Я ни на минуту не расстаюсь с моим сознанием на сцене. Ни на секунду не теряю способности и привычки контролировать Гармонию действия. Правильно ли стоит нога? В гармонии ли положение тела с тем переживанием, которое я должен изображать? Я вижу каждый трепет, я слышу каждый шорох вокруг себя. У неряшливого хориста скрипнул сапог, – меня это уж кольнуло. «Бездельник, – думаю, – скрипят сапоги», а в это время пою: «Я умира-аю»…» (269-270).

«…если у слушателя моего, как мне иногда говорят, прошли мурашки по коже, – поверьте, что я их чувствую на его коже. Я знаю, что они прошли. Как я это знаю? Вот этого я объяснить не могу. Это по ту сторону забора» (271).


Б.В.Асафьев. Избранные труды

Т. 2. М., 1954

«Кто их знает – Шаляпин ему или он (Рахманинов) Шаляпину внушил секрет одухотворенности любого интервала» (296).

Т.5. М., 1957

«Музыковед, анализируя партитуру, разбираясь в рукописи, должен слышать как композитор. Если он трактует исполнение, он обязан слышать, как исполнитель, понимая, что такое план исполнения и намерение исполнительское» (170).

«Практика инструментальной полифонии… тогда инструмент был словно голос его «хозяина», его «второе я», и игра на нем становилась живой речью. Иначе, как этим образным пояснением, я не могу выразить своей мысли и сущности «предсимфонической полифонии» (194).

«Композиторы же чаще всего слышат музыку не свою, как свою, исходя от своих привычек, и если таковые не сходятся с «встречным планом» слушаемого произведения, - оно для них едва ли не «враждебный объект», в котором надлежит усваивать лишь интересное для своей кухни» (203).

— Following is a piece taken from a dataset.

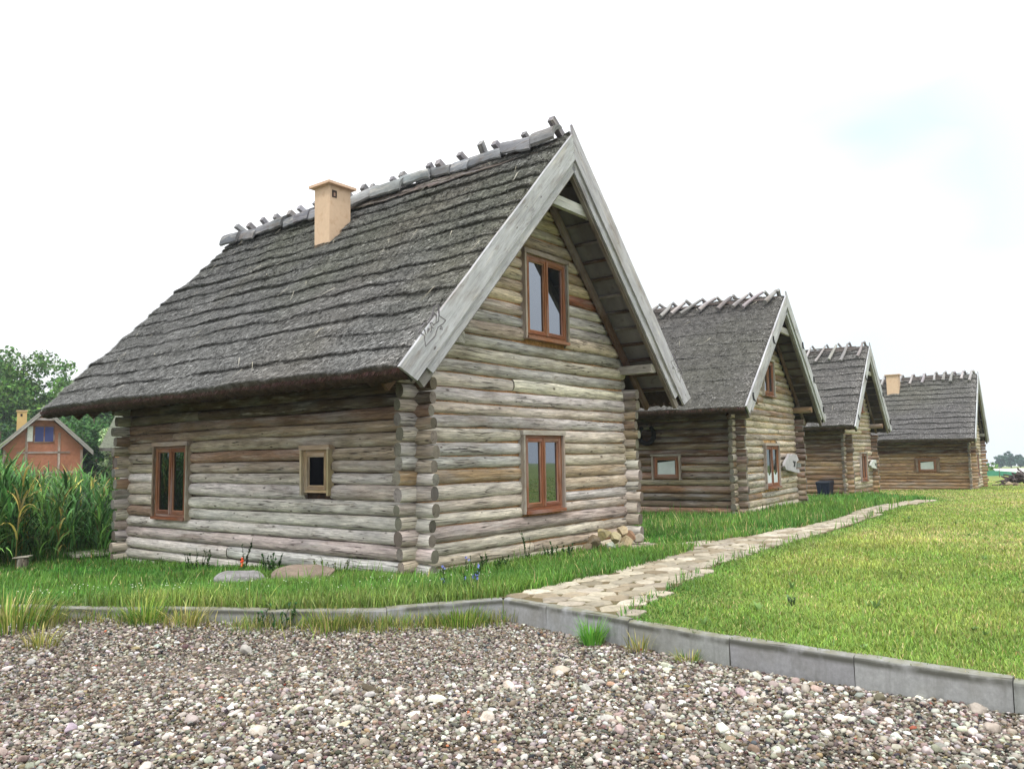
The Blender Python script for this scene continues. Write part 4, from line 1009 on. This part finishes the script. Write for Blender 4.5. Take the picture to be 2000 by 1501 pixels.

Б.В.Асафьев. Русская живопись. Мысли и думы. М.,1966

«… «Христос» Крамского – выражение этой драмы, геройски им переносимой, что он себя увидел в этой фигуре мыслителя-интеллигента, создании его воображения…» (64-65).

«…художники «Мира искусства» любили – они умели одушевлять. А это уже не «условщина», не «стилизация», самодовлеющая и рассудочная» (107).

«…Серов… упорно стал доискиваться того, чтобы линия перестала быть лишь «пограничной мерой», а сама несла в себе одушевленность, чтобы в ней-то и сосредоточивался образ» (140).

«Серов… «играя» в области, скажем, рисунка в образы тончайшей экспрессии, ища в одушевлении линий и форм сущность выражения…» (146).

«Но памятники материальной культуры и прикладного искусства прошлого далеко не сразу и не у всех художников превращаются из «аксессуаров» в «живой язык истории». Только возросшее с пристальным изучением и вчувствованием «чутье исторического» могло содействовать такому превращению» (175).

«…самое серьезное, самое трудное дело в живописи; не вид, не обозрение, не перспективную задачу, не фон к чему-то значительному, а пейзаж – самодовлеющее раскрытие жизненного в природе так, как человек ощущает это жизненное в себе» (196).